ReviewJuly 5th 2015:
I've often passed this pub throughout my life - I remember it well as The Gypsy [sic] Queen in the 1970s - and usually on the opposite side of the road.
This was always a rather rough and scummy pub with unsavoury characters hanging around the door as described by Steve C below. Around 1990 the somewhat bizarre decision was made to take this pub still further down market by giving it an Oirish theme, calling it The Westport Inn and bedecking the fascia with green shamrocks. A quarter century later and common sense prevailed with the pub being given a more upmarket rebranding as The Bluebell. Due to tragic circumstances, this wasn't to last and it closed a few months later. The pub's potential however, had been revealed and it reopened under its original name in late June 2015 under the stewardship of the team team behind the very decent Grafton half a mile down the road.
The website shows just how much work has been done to the place since its Bluebell incarnation, so one can only shudder to think what it must have been like as The Westport Inn - twinned with Hannibal Lecter's dungeon perhaps? The pub has a rear staple-shaped bar with original bar back and clock in the parapet as well as a small metal gantry and features a tiled apron which resembles a piece of Bridget Riley's Op Art. The floor is bare boarded with the use of reclaimed and varnished Victorian boards - they look very good indeed and will only improve with age. There are taupe buckskin banquettes to the perimeter whilst furniture is classic and conventional; the right wall is bare brick and as part of the renovation now has two reclaimed Victorian tiled fireplaces. On the table there are wang peonies and tea lights in glass holders. Lighting comes from shallow tin-shaded lights with filament bulbs suspended from the ceiling. Overall the interior is surprisingly airy. Somewhat ominously, there's a large projector TV though it was showing the Hampton Court Flower Show with the sound off. Nevertheless, it wasn't at all attractive, especially given the effort piled into the rest of the pub and gave the place a bit of a naff Wetherspoon's feel; the stereo played, though noise levels were muted. The crowd in here is generally young(ish) and quite hip though I did spot a handful of what I took to be old school locals, bemused at the display of interior cleanliness and the sight of people with teeth that didn't resemble Stonehenge. Out back there's a landscaped beer garden. The lavatories are good.
Beverages? A large array of craft offerings and premium lagers - this is also a bottle shop. Several pumps were present but only one was serving - it's early days so perhaps the other pumps will be brought on line in the near future. My pint of Ubu's Purity cost £4.10 which is very hefty indeed given the area and it was warm and a bit flat; service was friendly and efficient.

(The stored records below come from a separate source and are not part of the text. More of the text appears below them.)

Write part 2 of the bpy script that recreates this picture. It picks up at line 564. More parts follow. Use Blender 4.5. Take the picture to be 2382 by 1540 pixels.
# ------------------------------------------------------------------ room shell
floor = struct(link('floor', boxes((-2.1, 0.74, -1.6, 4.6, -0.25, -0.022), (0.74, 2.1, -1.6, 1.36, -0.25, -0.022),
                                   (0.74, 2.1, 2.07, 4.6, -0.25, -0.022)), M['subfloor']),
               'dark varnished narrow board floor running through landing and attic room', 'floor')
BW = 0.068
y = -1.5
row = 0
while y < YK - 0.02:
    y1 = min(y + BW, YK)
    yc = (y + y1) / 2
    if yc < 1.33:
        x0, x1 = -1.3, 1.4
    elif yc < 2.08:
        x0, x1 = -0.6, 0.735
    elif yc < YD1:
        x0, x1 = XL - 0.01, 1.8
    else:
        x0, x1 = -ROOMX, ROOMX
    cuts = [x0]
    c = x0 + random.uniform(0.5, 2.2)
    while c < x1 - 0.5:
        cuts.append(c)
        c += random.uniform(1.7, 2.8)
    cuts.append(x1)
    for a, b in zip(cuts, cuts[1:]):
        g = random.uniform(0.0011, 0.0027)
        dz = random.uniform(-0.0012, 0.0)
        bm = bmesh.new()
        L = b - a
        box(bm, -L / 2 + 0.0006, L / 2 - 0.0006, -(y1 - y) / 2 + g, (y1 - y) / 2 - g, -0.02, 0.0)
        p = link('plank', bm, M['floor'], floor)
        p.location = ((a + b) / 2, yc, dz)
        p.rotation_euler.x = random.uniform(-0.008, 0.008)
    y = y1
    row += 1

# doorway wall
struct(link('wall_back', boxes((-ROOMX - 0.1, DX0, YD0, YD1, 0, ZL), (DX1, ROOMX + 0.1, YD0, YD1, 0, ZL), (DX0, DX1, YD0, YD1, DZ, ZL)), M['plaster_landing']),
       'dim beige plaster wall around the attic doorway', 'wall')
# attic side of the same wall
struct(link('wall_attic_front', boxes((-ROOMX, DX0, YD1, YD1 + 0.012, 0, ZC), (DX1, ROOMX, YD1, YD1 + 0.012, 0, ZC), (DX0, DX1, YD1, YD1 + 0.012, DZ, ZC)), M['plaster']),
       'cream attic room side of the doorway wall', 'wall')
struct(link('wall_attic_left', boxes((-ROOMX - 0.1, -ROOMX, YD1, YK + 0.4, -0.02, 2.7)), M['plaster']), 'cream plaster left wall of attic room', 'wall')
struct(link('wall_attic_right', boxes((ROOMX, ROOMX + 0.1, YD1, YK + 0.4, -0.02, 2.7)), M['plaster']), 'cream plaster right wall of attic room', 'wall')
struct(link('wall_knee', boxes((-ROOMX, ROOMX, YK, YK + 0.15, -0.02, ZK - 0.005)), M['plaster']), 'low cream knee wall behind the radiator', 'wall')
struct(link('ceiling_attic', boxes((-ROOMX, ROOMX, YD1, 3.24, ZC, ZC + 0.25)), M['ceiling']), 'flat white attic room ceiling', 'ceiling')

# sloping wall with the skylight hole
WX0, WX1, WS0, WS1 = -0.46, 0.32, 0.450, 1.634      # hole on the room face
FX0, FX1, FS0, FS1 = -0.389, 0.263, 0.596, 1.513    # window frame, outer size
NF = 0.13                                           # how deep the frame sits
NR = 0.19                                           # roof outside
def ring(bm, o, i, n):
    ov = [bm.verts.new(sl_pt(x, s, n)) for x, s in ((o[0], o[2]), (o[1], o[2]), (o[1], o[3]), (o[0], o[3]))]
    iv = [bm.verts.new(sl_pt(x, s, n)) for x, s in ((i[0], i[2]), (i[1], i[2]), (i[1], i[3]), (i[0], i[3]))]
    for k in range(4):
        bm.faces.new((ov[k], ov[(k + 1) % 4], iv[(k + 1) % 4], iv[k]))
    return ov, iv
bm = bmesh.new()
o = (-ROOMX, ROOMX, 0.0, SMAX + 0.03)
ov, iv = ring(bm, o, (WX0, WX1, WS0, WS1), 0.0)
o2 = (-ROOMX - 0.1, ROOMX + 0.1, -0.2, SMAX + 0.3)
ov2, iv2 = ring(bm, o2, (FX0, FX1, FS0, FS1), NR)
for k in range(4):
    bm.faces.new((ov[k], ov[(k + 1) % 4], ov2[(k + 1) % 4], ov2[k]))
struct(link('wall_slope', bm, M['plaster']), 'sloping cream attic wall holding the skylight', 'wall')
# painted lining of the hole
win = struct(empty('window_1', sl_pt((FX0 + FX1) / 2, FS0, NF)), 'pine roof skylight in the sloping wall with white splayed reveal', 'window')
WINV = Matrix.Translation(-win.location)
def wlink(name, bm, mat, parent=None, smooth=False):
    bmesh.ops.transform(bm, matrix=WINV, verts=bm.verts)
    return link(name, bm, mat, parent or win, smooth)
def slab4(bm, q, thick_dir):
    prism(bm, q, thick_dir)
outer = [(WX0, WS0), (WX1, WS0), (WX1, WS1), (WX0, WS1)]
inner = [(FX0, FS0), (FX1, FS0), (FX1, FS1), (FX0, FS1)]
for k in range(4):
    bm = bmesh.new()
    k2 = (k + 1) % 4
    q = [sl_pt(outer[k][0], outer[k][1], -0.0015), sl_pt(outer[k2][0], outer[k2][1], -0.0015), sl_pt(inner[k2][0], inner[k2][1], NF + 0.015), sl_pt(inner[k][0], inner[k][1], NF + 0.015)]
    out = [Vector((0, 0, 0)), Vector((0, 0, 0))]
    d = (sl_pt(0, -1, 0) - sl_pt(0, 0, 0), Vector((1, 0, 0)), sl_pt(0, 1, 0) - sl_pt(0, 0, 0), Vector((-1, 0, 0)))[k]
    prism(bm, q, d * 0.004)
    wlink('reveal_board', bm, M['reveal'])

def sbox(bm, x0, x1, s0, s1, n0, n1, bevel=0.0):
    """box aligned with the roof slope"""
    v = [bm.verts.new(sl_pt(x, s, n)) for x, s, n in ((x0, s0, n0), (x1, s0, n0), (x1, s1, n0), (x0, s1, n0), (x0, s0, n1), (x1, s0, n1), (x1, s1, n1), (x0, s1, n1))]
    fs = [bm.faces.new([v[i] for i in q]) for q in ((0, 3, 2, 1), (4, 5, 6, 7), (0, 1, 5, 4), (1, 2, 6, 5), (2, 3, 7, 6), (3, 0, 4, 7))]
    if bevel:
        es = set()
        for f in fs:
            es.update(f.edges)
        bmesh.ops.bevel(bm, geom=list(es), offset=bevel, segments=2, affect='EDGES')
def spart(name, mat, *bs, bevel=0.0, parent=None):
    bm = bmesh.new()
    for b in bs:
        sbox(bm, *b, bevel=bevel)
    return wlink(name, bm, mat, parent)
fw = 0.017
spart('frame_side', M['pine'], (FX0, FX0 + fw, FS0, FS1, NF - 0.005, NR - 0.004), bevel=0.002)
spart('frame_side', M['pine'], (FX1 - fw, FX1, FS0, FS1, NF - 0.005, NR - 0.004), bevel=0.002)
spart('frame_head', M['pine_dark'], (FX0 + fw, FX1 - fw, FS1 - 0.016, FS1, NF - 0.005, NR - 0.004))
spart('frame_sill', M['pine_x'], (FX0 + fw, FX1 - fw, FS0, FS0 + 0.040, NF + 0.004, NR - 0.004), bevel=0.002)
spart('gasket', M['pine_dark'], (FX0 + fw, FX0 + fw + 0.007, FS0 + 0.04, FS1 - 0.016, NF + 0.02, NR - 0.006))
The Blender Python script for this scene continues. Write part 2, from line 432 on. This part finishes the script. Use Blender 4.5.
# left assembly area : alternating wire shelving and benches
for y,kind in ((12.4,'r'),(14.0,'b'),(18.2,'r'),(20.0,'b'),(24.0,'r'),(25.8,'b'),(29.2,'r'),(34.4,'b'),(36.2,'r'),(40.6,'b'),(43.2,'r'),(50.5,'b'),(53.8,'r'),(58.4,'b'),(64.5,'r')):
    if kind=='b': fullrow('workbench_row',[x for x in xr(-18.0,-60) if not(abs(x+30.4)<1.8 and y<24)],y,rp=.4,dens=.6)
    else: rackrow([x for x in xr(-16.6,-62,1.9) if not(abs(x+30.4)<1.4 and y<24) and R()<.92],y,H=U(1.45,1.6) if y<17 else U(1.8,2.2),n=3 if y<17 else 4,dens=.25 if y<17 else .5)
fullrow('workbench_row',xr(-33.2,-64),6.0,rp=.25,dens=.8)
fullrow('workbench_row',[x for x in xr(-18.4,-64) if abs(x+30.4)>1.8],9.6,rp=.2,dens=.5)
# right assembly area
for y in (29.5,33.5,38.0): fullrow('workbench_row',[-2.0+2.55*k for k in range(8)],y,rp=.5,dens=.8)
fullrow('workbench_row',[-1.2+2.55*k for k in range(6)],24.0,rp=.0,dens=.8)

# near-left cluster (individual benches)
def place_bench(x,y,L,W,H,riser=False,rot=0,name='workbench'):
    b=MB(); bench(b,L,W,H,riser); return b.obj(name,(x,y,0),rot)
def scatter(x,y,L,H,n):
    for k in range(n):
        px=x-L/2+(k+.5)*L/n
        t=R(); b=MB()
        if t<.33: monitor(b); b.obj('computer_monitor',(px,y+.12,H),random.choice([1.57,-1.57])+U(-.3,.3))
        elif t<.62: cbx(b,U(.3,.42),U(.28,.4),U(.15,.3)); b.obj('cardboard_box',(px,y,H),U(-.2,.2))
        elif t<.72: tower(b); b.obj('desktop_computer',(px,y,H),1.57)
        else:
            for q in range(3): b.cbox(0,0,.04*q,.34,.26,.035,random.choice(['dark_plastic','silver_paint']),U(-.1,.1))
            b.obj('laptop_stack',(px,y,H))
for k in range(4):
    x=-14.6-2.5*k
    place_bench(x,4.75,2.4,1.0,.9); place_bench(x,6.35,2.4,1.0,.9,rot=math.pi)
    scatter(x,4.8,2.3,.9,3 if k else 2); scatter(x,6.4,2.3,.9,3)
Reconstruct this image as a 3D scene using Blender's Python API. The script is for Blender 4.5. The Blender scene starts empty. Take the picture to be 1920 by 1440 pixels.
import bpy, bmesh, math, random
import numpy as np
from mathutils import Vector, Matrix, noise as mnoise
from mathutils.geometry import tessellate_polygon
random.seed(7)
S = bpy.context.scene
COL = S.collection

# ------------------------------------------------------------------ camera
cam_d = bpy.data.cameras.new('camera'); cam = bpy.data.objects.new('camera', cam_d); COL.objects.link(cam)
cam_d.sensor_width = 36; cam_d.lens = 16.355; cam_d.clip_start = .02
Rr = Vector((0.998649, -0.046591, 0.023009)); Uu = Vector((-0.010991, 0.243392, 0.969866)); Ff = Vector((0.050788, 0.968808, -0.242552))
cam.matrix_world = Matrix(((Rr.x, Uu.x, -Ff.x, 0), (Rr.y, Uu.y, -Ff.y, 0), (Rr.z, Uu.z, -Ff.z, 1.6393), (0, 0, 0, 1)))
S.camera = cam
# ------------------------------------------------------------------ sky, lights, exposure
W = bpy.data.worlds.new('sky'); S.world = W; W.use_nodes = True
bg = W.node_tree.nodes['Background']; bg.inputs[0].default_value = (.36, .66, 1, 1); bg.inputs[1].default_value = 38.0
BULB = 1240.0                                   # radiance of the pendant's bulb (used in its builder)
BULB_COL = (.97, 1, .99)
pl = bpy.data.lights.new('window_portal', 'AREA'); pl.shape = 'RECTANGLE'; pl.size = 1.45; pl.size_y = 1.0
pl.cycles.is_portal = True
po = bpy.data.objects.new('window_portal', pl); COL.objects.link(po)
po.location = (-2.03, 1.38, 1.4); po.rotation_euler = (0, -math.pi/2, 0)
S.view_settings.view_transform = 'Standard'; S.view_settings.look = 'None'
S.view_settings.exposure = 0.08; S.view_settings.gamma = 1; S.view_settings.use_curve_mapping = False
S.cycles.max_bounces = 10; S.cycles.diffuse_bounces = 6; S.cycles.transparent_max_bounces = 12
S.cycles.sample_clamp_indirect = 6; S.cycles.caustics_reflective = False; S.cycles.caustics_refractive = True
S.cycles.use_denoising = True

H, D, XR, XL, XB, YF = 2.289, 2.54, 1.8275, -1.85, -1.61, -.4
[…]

Overall I liked this pub a lot, though it has taken decades for me to be tempted in. I am concerned though that the projector will be used for live sport - this is no longer the type of pub that is going to attract the sports TV viewer and if management is tempted to go down this route, I fear they may well lose their newly acquired fashionable and affluent client base. To this end, I'm deducting 3 points for the TV - the pub gets them back when the awful projector is consigned to a skip. Otherwise it's certainly worth a visit and indeed I'd go so far as to say it's worth a detour.
Update 23rd August 2018:
A repeat visit the other night and I was served a good pint of East London Brewing Company's Jamboree which was still an expensive £4.10, a price I wouldn't expect to pay in either Hampstead or Notting Hill, so why so high here? Three points reinstated due to the raised projector screen but I wasn't impressed with the site of a TV screen behind the bar displaying a 16-image montage of all the pub's CCTV cameras; is this a pub or a supermax prison? I also wasn't impressed with the gaggle of chavvy young women swearing and shouting at each other from the bar to the pavement - couldn't they drink in the nice beer garden provided? So then, three points taken back due to Big Brother watching me and the loud mouthed girls.
Update:
Paid £3.00 for a half of Purity's Mad Goose the other, day which is obscene.